■ Work instructions ■
Restate, exactly and only, the lines from the first through the line containing "rnd = random.Random(7)".

─── Provided records

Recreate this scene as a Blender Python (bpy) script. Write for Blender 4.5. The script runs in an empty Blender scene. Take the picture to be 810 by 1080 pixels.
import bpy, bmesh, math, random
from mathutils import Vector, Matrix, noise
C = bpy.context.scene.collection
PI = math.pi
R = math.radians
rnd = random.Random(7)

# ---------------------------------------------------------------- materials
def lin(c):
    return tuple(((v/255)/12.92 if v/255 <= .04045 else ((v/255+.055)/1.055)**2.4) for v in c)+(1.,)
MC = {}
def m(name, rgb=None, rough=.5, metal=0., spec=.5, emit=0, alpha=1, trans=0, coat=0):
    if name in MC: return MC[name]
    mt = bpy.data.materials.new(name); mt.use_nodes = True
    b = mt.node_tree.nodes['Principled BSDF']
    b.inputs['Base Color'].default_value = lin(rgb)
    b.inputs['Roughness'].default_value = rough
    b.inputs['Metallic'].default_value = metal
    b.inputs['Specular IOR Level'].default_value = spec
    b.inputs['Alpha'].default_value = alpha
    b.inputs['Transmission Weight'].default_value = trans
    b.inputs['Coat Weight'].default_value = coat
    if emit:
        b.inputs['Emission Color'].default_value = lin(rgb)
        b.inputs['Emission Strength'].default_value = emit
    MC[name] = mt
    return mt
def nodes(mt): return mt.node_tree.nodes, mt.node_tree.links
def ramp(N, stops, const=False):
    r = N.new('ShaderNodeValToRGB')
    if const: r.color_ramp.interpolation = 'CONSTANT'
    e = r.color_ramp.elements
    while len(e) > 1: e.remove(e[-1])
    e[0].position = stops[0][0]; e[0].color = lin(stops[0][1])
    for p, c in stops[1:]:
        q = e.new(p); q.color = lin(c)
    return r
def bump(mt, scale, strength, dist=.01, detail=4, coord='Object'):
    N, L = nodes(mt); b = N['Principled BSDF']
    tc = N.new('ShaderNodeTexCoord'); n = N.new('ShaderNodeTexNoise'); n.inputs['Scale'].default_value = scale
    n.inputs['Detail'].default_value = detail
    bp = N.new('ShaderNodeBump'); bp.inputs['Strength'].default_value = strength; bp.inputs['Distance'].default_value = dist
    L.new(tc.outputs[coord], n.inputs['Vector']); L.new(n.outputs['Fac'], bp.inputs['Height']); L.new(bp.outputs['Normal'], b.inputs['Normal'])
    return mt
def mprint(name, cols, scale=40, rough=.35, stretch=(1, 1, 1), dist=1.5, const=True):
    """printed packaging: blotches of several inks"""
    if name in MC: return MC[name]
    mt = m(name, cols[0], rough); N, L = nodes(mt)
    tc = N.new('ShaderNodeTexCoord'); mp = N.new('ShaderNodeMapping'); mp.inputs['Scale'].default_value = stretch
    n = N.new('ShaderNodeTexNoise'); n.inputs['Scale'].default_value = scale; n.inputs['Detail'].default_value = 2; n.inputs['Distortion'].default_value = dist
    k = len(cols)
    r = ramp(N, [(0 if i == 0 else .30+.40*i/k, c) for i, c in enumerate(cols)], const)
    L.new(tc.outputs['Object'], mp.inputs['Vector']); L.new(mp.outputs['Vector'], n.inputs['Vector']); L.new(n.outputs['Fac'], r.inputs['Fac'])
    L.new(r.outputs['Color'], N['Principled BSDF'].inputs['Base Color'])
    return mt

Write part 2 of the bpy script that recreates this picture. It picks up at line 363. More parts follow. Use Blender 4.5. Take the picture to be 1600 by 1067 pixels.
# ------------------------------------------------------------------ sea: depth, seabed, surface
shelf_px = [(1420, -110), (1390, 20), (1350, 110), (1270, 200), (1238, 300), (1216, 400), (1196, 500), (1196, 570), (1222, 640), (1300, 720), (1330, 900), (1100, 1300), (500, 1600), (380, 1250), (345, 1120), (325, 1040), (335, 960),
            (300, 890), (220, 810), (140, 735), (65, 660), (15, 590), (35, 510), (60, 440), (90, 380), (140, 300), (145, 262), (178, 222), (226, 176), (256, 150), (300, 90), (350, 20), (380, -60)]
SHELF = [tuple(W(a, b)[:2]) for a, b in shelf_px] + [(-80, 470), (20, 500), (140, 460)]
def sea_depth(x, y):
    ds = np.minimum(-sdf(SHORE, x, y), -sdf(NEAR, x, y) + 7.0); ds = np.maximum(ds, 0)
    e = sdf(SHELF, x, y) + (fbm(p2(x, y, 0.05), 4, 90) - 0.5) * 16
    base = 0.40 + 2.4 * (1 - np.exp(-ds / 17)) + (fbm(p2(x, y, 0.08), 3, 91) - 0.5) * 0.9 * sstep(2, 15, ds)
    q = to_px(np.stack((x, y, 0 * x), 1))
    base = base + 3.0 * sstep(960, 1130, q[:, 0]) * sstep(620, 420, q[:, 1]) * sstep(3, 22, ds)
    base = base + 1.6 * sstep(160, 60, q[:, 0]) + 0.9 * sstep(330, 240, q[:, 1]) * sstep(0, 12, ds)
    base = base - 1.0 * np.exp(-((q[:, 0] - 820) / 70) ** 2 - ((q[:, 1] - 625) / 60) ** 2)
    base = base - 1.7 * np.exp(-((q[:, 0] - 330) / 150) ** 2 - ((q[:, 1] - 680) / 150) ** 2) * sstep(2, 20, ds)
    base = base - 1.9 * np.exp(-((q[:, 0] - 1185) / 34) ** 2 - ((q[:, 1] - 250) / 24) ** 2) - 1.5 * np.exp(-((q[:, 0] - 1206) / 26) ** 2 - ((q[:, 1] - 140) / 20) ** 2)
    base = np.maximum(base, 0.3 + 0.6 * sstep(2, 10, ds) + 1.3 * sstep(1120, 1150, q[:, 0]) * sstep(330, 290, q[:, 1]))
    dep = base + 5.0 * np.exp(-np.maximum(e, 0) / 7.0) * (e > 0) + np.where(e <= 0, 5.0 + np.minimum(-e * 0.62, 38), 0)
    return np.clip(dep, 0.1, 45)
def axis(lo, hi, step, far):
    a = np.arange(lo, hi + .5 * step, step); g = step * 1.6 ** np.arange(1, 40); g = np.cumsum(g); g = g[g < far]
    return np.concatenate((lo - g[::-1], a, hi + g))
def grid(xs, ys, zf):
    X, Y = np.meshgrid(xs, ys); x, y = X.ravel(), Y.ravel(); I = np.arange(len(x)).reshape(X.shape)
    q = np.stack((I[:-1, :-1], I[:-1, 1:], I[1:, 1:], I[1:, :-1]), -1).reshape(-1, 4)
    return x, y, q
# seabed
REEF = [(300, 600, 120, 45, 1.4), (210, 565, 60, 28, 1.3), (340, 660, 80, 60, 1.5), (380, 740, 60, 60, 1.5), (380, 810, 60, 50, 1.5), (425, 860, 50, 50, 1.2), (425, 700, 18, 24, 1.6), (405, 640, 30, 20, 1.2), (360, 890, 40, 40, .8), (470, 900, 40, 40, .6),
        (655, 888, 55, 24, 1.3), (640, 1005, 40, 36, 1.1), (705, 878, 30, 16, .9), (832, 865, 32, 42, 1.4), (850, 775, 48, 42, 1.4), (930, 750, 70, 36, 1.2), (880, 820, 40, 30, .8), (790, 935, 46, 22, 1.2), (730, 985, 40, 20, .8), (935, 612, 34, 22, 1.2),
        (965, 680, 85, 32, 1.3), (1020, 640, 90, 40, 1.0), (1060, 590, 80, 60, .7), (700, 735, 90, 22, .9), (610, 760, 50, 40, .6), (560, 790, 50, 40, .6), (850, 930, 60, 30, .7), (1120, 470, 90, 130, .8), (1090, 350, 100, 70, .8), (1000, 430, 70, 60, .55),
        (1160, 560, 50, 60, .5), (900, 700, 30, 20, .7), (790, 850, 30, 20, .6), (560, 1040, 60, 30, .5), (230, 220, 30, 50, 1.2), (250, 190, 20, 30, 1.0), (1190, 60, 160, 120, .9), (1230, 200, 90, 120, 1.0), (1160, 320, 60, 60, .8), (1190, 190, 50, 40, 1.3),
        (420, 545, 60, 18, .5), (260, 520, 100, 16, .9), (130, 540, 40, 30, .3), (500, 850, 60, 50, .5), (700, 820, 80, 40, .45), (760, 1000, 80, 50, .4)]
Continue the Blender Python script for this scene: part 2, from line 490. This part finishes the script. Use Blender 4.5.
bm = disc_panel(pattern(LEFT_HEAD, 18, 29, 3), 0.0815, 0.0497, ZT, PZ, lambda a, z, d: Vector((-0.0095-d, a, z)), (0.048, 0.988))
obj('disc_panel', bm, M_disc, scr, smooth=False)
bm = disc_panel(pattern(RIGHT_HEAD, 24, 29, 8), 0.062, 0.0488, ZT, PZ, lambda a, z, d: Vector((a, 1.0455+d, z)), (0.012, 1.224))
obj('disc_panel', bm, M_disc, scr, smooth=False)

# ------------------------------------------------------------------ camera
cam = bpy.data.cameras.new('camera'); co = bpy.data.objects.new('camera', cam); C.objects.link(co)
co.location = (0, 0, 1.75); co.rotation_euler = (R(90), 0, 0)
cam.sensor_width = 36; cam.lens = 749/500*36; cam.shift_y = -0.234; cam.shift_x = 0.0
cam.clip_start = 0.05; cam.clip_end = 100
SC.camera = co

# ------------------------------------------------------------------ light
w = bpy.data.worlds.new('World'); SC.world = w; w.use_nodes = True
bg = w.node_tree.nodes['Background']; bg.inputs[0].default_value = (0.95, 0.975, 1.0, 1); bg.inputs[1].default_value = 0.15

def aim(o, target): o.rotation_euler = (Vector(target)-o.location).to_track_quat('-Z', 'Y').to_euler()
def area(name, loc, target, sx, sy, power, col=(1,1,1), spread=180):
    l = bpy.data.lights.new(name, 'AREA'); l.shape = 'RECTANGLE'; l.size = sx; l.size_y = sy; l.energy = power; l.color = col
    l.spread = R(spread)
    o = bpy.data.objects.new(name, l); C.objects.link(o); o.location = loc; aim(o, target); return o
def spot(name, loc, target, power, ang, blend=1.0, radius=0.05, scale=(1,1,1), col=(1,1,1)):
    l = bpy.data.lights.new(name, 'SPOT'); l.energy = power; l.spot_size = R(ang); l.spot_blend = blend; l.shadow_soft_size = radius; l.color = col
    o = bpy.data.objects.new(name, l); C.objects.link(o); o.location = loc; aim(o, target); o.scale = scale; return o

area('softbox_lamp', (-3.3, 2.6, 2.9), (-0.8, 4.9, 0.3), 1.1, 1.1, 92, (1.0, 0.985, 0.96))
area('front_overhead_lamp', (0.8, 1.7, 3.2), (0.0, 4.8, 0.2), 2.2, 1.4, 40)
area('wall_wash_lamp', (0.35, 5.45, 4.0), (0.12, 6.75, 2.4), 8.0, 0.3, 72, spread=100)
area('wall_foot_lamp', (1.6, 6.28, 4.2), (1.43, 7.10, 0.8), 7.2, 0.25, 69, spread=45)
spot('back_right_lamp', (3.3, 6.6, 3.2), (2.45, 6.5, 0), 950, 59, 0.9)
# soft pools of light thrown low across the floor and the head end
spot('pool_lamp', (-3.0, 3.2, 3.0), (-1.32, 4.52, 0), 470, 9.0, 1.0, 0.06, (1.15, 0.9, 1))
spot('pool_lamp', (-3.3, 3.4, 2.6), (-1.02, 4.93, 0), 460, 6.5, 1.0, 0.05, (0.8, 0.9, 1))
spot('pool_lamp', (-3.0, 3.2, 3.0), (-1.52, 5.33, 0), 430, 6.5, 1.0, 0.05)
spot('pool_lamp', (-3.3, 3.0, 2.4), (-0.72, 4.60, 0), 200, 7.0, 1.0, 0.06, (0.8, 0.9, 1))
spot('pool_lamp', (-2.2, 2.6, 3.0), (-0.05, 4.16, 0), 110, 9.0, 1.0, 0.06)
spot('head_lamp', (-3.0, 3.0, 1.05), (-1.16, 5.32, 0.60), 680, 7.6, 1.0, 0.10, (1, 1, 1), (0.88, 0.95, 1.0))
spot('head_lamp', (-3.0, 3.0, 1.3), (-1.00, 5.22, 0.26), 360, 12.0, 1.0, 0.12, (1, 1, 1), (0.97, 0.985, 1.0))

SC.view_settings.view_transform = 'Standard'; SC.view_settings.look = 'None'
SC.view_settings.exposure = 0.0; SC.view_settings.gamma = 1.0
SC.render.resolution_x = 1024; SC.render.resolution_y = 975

──────

■ Task result ■
Recreate this scene as a Blender Python (bpy) script. Write for Blender 4.5. The script runs in an empty Blender scene. Take the picture to be 810 by 1080 pixels.
import bpy, bmesh, math, random
from mathutils import Vector, Matrix, noise
C = bpy.context.scene.collection
PI = math.pi
R = math.radians
rnd = random.Random(7)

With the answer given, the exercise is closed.